A Whole New Approach

Taos schools enhance security by adding surveillance system to IT network

To diminish high school mischief, the Taos Municipal School District’s technology coordinator and network administrator began lobbying for surveillance cameras in Taos High School in New Mexico. The building also is used by the University of New Mexico for evening classes, which added afterhours security as another area of concern. Coupled with the fact that the high school housed an enormous inventory of technology components, it was clear that Taos needed a surveillance system that could ensure the safety of its students and technology assets.

Over the next several years, Taos schools will be working with CDW Government Inc. to deploy 100 network video cameras from Axis Communications. The first 25 cameras will be installed at the high school, another 25 will be deployed at the middle school and the remaining 50 will be divided among the district’s three elementary schools.

Phase One
In the initial phase, the district deployed AXIS 221 day and night network cameras at 21 points of entry into the high school. Since the installation, the cameras have already caught a student in the act of pulling a fire alarm. Robert Spitz, technology coordinator and network administrator for Taos Municipal Schools, expects to expand coverage as school administration and security personnel single out other areas that require monitoring.

“Given the reports I’ve seen from other cities about how much damage two or three vandals can cause in a couple of hours, I think the school board and the citizens of Taos agree that the protection of our students and property is well worth the investment in our multi-campus surveillance system,” Spitz said.

Choosing and IP Solution
The district chose network cameras rather than older analog technology because of the lower cost of installation and ease of deployment.

“Network cameras don’t need special cables and separate power supplies for each unit,” Spitz said. “Since the network cameras support PoE, it’s easy to put them wherever we need them.”

Spitz and his technology team ran a single Cat-5 Ethernet cable from the camera to the network switch to power up and transmit data directly to the network. This eliminated the time and expense of installing a separate power outlet for each camera.

IP-based technology also gives the school district enormous configuration flexibility.

“It’s about as simple to add a camera to the network as it is to add any other peripheral device,” Spitz said. “And you can add cameras in any increment you choose.”

Given Spitz’s hectic schedule—he and his staff maintain more than 2,000 computers on six campuses throughout the district—he appreciates being able to add cameras at his own pace and as funding becomes available.

Fitting the Environment
Because the day/night cameras operate under infrared lighting conditions, they give security staff added visibility at night, when vandals think they can operate undetected. The added benefit of a motion-sensing feature means the network cameras only begin recording when they detect motion.

“This saves us from recording countless hours of video when nothing significant is happening,” Spitz said.

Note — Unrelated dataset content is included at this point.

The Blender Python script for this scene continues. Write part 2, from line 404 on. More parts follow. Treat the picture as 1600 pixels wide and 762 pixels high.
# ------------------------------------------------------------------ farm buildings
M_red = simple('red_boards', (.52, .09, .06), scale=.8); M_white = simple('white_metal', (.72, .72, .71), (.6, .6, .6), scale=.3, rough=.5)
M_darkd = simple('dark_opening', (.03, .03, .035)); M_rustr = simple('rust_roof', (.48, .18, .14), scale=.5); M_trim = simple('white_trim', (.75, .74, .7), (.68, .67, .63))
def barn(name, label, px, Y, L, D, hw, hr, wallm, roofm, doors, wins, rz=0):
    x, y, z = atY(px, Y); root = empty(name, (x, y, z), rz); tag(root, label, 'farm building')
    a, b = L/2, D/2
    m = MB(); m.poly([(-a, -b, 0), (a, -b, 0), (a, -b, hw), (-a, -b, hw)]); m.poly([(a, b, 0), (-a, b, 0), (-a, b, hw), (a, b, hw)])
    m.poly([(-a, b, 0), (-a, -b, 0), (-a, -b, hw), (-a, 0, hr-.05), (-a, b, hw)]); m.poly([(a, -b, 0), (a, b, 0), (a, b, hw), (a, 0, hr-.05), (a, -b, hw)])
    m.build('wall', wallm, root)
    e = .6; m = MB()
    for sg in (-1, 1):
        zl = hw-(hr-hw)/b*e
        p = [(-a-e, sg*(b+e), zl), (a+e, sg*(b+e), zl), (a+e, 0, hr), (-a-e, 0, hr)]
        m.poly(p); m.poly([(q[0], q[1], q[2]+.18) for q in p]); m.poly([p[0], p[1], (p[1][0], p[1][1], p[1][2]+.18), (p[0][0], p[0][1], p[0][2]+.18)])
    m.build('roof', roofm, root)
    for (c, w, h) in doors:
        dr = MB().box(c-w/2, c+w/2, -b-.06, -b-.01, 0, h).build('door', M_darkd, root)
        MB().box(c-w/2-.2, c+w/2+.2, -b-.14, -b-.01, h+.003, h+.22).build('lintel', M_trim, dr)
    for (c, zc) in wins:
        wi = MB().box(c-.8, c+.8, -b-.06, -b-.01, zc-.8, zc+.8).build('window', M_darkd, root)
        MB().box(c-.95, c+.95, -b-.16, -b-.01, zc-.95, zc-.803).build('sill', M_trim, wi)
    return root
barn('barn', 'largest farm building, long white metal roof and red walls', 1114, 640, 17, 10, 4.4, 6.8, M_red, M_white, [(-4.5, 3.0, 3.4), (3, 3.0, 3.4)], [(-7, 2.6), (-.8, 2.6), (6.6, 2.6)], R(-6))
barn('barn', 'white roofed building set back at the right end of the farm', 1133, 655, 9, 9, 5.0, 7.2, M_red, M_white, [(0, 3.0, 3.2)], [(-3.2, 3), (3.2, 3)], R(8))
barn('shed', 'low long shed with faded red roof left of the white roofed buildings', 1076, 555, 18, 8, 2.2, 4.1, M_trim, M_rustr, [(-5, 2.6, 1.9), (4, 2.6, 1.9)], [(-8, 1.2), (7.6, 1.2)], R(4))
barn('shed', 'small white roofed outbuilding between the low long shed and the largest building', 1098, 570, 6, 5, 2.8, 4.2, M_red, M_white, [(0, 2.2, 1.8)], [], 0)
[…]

Though the Axis network cameras also support a vandal- alert feature—sounding the alarm if they are tampered with—Taos schools will not be using this feature in the initial rollout. But if the school district decides to upgrade its campus alarm systems, Spitz assures that the district will be able to tie the cameras into that upgrade to take full advantage of the enhanced security.

Balancing the Load
About 400 computers at Taos High School actively access the network on a daily basis. By design, the district connects all its network devices to the gigabit backbone by fast Ethernet switches.

“Since the Axis network cameras give us the flexibility to choose a reasonable frame rate for our environment, surveillance activity won’t place any undue burden on our network bandwidth or degrade the performance of any other IT activity we currently run,” Spitz said.

As Spitz rolls out the surveillance system to all the schools in the district, he will provide each school’s administrative staff with a list of IP addresses for the cameras at their respective campuses. The video management software will give the principal, vice principal, security guard and onsite police officer the ability to access views from any particular camera they want and at any time to monitor multiple camera feeds simultaneously.